E nonostante il suo rifiuto pubblico di uno status internazionale, spot televisivi e comizi elettorali fanno leva sui legami di Vucic con Merkel, Putin e altri leader mondiali. Nel corso di una manifestazione di massa nella città serba centrale di Kagujevac, mercoledì, Sergei Zheleznyak, segretario generale del partito di Putin, United Russia, ha annunciato alla folla che il presidente russo appoggia Vucic, guadagnandosi un applauso caloroso.

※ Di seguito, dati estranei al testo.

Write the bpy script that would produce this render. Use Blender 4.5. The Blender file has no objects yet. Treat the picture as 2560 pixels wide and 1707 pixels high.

Il supporto di statisti stranieri ha innescato le accuse sull’abuso che Vucic starebbe perpetrando dei privilegi derivanti dalla sua attuale carica, lasciando gli altri candidati, come Vuk Jeremic, ex ministro degli esteri, e Sasa Jankovic, in ritardo nei sondaggi.
In assenza di una seria competizione, l’attenzione si è concentrata su Luka Maksimovic, venticinquenne studente di comunicazione e out-sider che ha condotto una campagna elettorale indossando i panni del suo alter ego, Ljubisa Preletačević Bianco, e ridicolizzando apertamente i politici.
Pur avendo rifiutato £ 258.000 di fondi elettorali statali, alcuni sondaggi mostrano Maksimovic al secondo posto con circa il 11% dei voti, dimostrando la sua popolarità tra i giovani elettori. Tra le promesse della sua campagna elettorale quella di chiedere al Kosovo, se eletto, di tornare parte della Serbia.
“Si tratta di un esperimento sociale. Volevamo mostrare a chi è al potere che le giovani generazioni non stanno dormendo, ma che sono stati loro a dimenticarsi di noi. E’ uno scherzo, ma uno scherzo serio. La Serbia è una plutocrazia e l’umorismo è il modo migliore per combattere questo. La Serbia ha bisogno di rivitalizzazione”.
La figura di Beli è stata paragonata a quella del comico-politico italiano Beppe Grillo, il cui movimento Cinque Stelle è emerso come una forza politica. Ma gli analisti avvertono che la sua popolarità rischia di sottrarre voti ai candidati seriamente opposti a Vucic, indebolendo così ulteriormente l’opposizione.